Was passiert denn mit den auf Euro lautenden Altverträgen?
Meyer: Forderungen gegenüber Banken wie Sparkonten und Girokonten würden nach wie vor in Euro geführt. Dann gibt es keine Panik und keine Kapitalflucht. Dagegen sollten die Verbindlichkeiten der Unternehmen gegenüber Banken in Drachme umgestellt werden, weil die Betriebe ihre Umsatzerlöse ebenfalls in Drachme erzielen. Damit verlagert man das Problem zwar auf die Banken. Denn deren Forderungen verlieren durch die Abwertung der Drachme an Wert. Das Problem lässt sich aber lösen, indem man den Banken Ausgleichsforderungen gegen die nationale Zentralbank gewährt. Ähnlich ist man bei der Währungsreform 1948 und im Zuge der Deutschen Wiedervereinigung vorgegangen, als man den Banken Ausgleichsforderungen gegen die Deutsche Bundesbank gewährt hat.
Damit verlagern Sie das Problem aber auf die Bilanz der Zentralbank...
Langhammer: ...die es dann durch Inflation löst.
Meyer: Die Ausgleichsforderungen von 1948 in Höhe von 8,7 Milliarden D-Mark werden ab 2024 in zehn Jahresraten getilgt.

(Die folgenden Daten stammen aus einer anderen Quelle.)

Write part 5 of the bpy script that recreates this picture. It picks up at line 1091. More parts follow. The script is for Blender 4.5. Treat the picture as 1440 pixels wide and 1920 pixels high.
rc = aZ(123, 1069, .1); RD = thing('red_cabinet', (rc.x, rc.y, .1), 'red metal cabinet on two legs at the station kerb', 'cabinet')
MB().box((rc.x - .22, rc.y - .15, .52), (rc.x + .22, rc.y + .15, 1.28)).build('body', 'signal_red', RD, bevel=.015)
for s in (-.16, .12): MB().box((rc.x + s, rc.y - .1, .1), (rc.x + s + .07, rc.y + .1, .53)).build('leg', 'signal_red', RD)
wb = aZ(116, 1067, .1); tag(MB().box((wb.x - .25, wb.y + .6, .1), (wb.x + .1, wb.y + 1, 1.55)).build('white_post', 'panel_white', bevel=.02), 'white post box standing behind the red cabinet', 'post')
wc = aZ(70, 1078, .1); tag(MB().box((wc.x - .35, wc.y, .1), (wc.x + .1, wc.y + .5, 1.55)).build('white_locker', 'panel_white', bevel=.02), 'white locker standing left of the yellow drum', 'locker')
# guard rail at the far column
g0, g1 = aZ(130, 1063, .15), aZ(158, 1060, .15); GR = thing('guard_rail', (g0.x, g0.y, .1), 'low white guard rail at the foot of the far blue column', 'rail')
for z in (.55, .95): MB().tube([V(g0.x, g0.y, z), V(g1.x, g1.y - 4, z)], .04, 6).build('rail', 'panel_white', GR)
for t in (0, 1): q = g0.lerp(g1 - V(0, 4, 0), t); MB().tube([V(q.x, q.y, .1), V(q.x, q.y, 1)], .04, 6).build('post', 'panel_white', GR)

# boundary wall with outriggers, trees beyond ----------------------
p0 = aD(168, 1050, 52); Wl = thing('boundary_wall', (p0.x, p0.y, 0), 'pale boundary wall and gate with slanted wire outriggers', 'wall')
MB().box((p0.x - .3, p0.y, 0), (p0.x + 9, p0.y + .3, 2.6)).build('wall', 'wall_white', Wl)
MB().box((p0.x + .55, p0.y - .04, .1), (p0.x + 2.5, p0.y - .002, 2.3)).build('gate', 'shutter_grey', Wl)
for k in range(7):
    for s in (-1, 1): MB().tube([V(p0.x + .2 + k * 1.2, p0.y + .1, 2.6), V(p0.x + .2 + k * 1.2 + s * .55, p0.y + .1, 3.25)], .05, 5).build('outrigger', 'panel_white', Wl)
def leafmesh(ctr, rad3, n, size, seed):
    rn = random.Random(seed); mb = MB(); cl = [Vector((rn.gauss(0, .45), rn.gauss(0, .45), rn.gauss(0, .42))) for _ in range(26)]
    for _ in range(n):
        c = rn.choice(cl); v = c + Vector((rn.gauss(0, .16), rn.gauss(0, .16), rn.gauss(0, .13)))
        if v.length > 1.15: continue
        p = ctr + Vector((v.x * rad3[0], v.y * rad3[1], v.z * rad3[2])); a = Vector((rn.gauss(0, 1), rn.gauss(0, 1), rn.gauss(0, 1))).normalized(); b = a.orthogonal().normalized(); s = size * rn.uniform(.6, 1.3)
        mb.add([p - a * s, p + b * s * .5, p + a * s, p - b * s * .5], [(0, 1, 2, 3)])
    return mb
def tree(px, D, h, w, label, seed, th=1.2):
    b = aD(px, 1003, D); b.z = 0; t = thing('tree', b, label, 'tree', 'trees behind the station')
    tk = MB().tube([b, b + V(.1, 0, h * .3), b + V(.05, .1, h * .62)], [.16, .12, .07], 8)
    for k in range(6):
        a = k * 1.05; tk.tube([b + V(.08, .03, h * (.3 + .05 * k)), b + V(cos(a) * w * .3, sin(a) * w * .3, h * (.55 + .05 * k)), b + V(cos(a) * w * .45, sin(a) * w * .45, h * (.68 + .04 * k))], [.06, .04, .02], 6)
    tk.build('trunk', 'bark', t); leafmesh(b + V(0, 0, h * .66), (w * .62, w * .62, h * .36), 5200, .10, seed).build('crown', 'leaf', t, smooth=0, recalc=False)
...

Damit findet eine Streckung der Kosten über 85 Jahre statt, was diese Lösung für alle Beteiligten tragfähig macht. Verglichen mit den Kosten eines Auseinanderbrechens der Euro-Zone, sind die Kosten bei der Einführung von Parallelwährungen gering.
Langhammer: Das ist der entscheidende Unterschied zwischen uns. Sie betrachten den Euro als gescheitert, ich sehe ihn im Krisenmodus. Deshalb halte ich es unter den aktuellen Umständen für das Sinnvollste, das Euro-System unter Beibehaltung des Euro zu reformieren.
Wie soll diese Reform denn aussehen?
Langhammer: Entscheidend ist, dass wir eine Insolvenzordnung für Staaten und andere Gebietskörperschaften auf die Beine stellen. Die Gläubiger müssen auf einen Großteil ihrer Forderungen verzichten und die insolventen Staaten im Gegenzug harte Reformauflagen erfüllen. Die bisherige Strategie des Durchwurstelns wird nicht mehr lange funktionieren.
Ist die Einführung von Parallelwährungen in der Euro-Zone rechtlich überhaupt möglich?
Meyer: Juristisch sauber wäre es, den Vertrag über die Arbeitsweise der Europäischen Union zu ändern, damit jeder Staat die Möglichkeit hat, aus dem Euro auszusteigen oder eine nationale Währung parallel zum Euro einzuführen. Alternativ könnte man im Einzelfall ein Land durch Zustimmung des EU-Rates aus der ausschließlichen Kompetenz der EU in Währungsfragen entlassen. Möglich wäre auch, dass ein Land autonom eine eigene Währung einführt. Dann könnten die anderen Länder dagegen vor dem Europäischen Gerichtshof klagen. Da es in der Regel bis zu drei Jahren dauert, bevor das Gericht Urteile fällt, wären bis dahin längst Fakten geschaffen.
Wer soll die Parallelwährung denn ausgeben und steuern?
Meyer: Dafür wäre die Zentralbank des jeweiligen Landes zuständig, in Deutschland also die Bundesbank. Sie würde die D-Mark ausgeben. Zugleich säße ihr Präsident als Mitglied im Rat der EZB und würde deren Geldpolitik mitbestimmen. Theoretisch könnte das zwar zu Interessenkonflikten führen, aber die Prioritäten der Bundesbank lägen eindeutig bei der Steuerung der nationalen Währung. Wenn Bundesbank-Präsident Jens Weidmann wie derzeit im Rat der EZB in der Minderheit ist, könnte er sein Missfallen mit der Politik der EZB durch die Geldpolitik der Bundesbank zum Ausdruck bringen.